This is probably not the proof you had in mind, but let me offer another. The result you want is really a consequence of the primary decomposition theorem. Let $m(x)$ denote the minimal polynomial of $T$, which we will write as
$$m(x)=\prod_{i=1}^r(x-\lambda_i)^{e_i},$$
where $\lambda_i$ are the distinct eigenvalues of $T$. Since the primary factors $f_i(x)=m(x)/(x-\lambda_i)^{e_i}$ are collectively coprime, by Bezout's lemma we have polynomials $p_i(x)$ for which
$$1 = \sum_{i=1}^r p_i(x)f_i(x).$$
The operators $\Pi_i=p_i(T)f_i(T)$ will allow us to define the diagonalizable part of $T$ as
$$D_T = \sum_{i=1}^r\lambda_i\Pi_i,$$
and the nilpotent part of $T$ as
$$N_T = \sum_{i=1}^r(T-\lambda_i)\Pi_i = T-D_T.$$
You can easily verify that $D_T$ and $N_T$ are actually diagonalizable and nilpotent respectively. It's also easy to see that they are defined as polynomials in $T$, explicitly
$$g(x) = \sum_{i=1}^r\lambda_i p_i(x)f_i(x),$$
and
$$h(x) = \sum_{i=1}^r(x-\lambda_i)p_i(x)f_i(x).$$
It remains to prove that the two polynomials have no constant terms, or equivalently, $x\mid g$ and $x\mid h$. Note that since $g+h = x$, it suffices to prove just $x\mid h$. But $h(T)$ is nilpotent, in particular $h(T)^e = 0$ where $e$ is the largest exponent $e_i$ in $m$. This means that we must have $x^e\mid h^e$ and in particular $x\mid h$, as required.
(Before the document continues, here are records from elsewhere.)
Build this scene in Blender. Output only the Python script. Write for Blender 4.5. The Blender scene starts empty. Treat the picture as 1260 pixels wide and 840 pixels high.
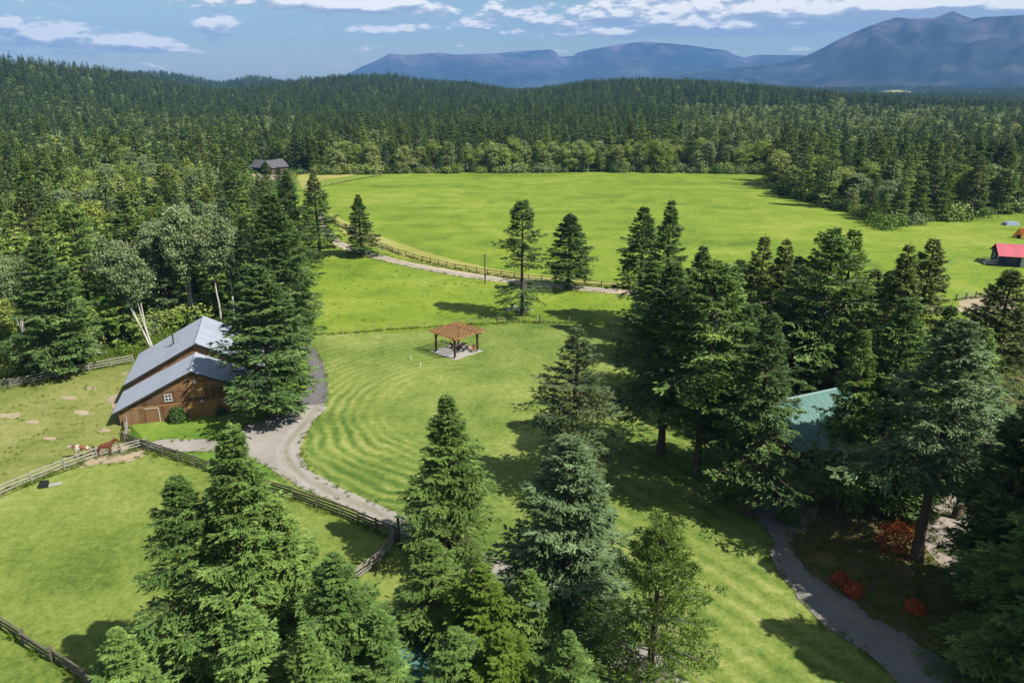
import bpy, bmesh, math, random
import numpy as np
from mathutils import Vector, Matrix, Quaternion, noise as mnoise
R = math.radians
scene = bpy.context.scene
COL = scene.collection

# ------------------------------------------------------------------ camera
CAM_H, F, PITCH = 36.0, 900.0, R(19.12)      # metres, focal length in photo pixels, tilt below level
cd = bpy.data.cameras.new('camera'); cam = bpy.data.objects.new('camera', cd); COL.objects.link(cam)
cd.sensor_width = 36.0; cd.lens = F / 1260 * 36; cd.clip_start = 0.5; cd.clip_end = 60000
cam.location = (0, 0, CAM_H); cam.rotation_euler = (math.pi / 2 - PITCH, 0, 0)
scene.camera = cam

# ------------------------------------------------------------------ render / exposure
scene.view_settings.view_transform = 'Standard'; scene.view_settings.look = 'None'
scene.view_settings.exposure = 1.09; scene.view_settings.gamma = 1.0
scene.view_settings.use_curve_mapping = False
cy = scene.cycles
cy.use_denoising = True
cy.max_bounces = 6; cy.diffuse_bounces = 2; cy.glossy_bounces = 2; cy.transmission_bounces = 2
cy.transparent_max_bounces = 6; cy.volume_bounces = 0
cy.caustics_reflective = False; cy.caustics_refractive = False
cy.sample_clamp_indirect = 4.0

# ------------------------------------------------------------------ sun and sky
SUN_EL = R(50); SUN_AZ = R(114)               # azimuth clockwise from +Y
sdir = Vector((math.sin(SUN_AZ) * math.cos(SUN_EL), math.cos(SUN_AZ) * math.cos(SUN_EL), math.sin(SUN_EL)))
sl = bpy.data.lights.new('sun', 'SUN'); sl.energy = 5.0; sl.angle = R(0.53); sl.color = (1.0, 0.95, 0.87)
so = bpy.data.objects.new('sun', sl); COL.objects.link(so); so.location = (200, -200, 300)
so.rotation_euler = sdir.to_track_quat('Z', 'Y').to_euler()

world = bpy.data.worlds.new('World'); scene.world = world; world.use_nodes = True
SKY_STRENGTH = 0.0575


class NT:
    """small node-tree writer"""
    def __init__(self, tree):
        self.t = tree; self.n = tree.nodes; self.l = tree.links
    def add(self, typ, **kw):
        nd = self.n.new(typ)
        for k, v in kw.items(): setattr(nd, k, v)
        return nd
    def put(self, sock, v):
        if isinstance(v, bpy.types.NodeSocket): self.l.new(v, sock)
        elif v is not None: sock.default_value = v
    def math(self, op, a, b=None, c=None, clamp=False):
        nd = self.add('ShaderNodeMath', operation=op, use_clamp=clamp)
        for i, v in enumerate((a, b, c)):
            if v is not None: self.put(nd.inputs[i], v)
        return nd.outputs[0]
    def vmath(self, op, a, b=None, out=0):
        nd = self.add('ShaderNodeVectorMath', operation=op)
        self.put(nd.inputs[0], a)
        if b is not None: self.put(nd.inputs[1], b)
        return nd.outputs[out]
    def noise(self, vec, scale, detail=4, rough=0.55, dist=0.0):
        nd = self.add('ShaderNodeTexNoise')
        if vec is not None: self.put(nd.inputs['Vector'], vec)
        nd.inputs['Scale'].default_value = scale; nd.inputs['Detail'].default_value = detail
        nd.inputs['Roughness'].default_value = rough; nd.inputs['Distortion'].default_value = dist
        return nd.outputs['Fac']
    def ramp(self, fac, stops, interp='LINEAR'):
        nd = self.add('ShaderNodeValToRGB'); cr = nd.color_ramp; cr.interpolation = interp
        while len(cr.elements) > 1: cr.elements.remove(cr.elements[-1])
        for i, (p, c) in enumerate(stops):
            e = cr.elements[0] if i == 0 else cr.elements.new(p)
            e.position = p; e.color = (*c, 1) if len(c) == 3 else c
        self.put(nd.inputs[0], fac)
        return nd.outputs[0]
    def mix(self, fac, a, b, blend='MIX'):
        nd = self.add('ShaderNodeMix', data_type='RGBA', blend_type=blend)
        self.put(nd.inputs[0], fac)
        for s, v in ((nd.inputs[6], a), (nd.inputs[7], b)):
            if isinstance(v, tuple): v = (*v, 1) if len(v) == 3 else v
            self.put(s, v)
        return nd.outputs[2]
    def maprange(self, v, a, b, c=0.0, d=1.0, smooth=False):
        nd = self.add('ShaderNodeMapRange'); nd.clamp = True
        if smooth: nd.interpolation_type = 'SMOOTHSTEP'
        self.put(nd.inputs[0], v)
        for i, x in enumerate((a, b, c, d)): nd.inputs[i + 1].default_value = x
        return nd.outputs[0]


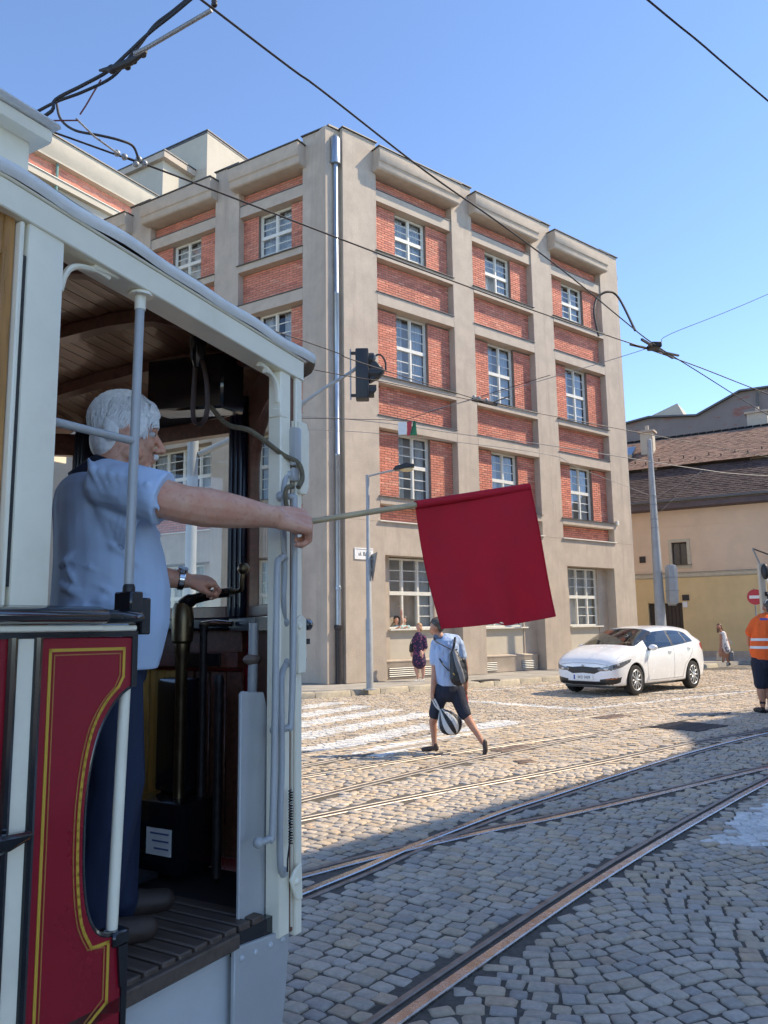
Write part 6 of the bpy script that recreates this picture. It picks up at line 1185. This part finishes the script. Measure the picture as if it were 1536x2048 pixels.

Appendix: Proof that $D_T$ and $N_T$ are actually diagonalizable and nilpotent.
First, we must establish a few facts on the operators $\Pi_i$ we previously defined. Note that the operators $\Pi_i$ are polynomials in $T$ so they commute pairwise. But more than that, if $i\neq j$ then we necessarily have $m\mid f_if_j$, which means that
$$\Pi_i\Pi_j = \Pi_j\Pi_i = 0.$$
Since we have
$$I = \sum_{i=1}^r \Pi_i,$$
it follows that
$$\Pi_j = \sum_{i=1}^r\Pi_i\Pi_j = \Pi_j^2,$$
so that $\Pi_i$ are a family of projection operators. Establishing this will allow us to calculate products of $D_T$ and $N_T$ very easily.
In particular, this gives us
$$N_T^k = \sum_{i=1}^r(T-\lambda_i)^k\Pi_i,$$
which will be zero for $k\ge e$, where $e$ is the largest exponent in the minimal polynomial, since each term $(T-\lambda_i)^k\Pi_i$ will then hold a factor of $m(T) = 0$. This proves that $N_T$ is nilpotent.
Likewise, consider the term
$$\lambda_jI - D_T = \sum_{i=1}^r(\lambda_j-\lambda_i)\Pi_i,$$
which is linear combination of all the projectors except the $j$th. If we take a product of two such terms, with distinct eigenvalues, then we will have
$$(\lambda_jI - D_T)(\lambda_kI - D_T) = \sum_{i=1}^r(\lambda_j-\lambda_i)(\lambda_k-\lambda_i)\Pi_i,$$
which will eliminate the $j$th and $k$th projectors. Continuing, we see that the polynomial
$$\mu(x) = \prod_{i=1}^r(x-\lambda_i)$$
must be the minimal polynomial for $D_T$. Since $\mu$ splits into distinct linear factors, it follows that $D_T$ is diagonalizable.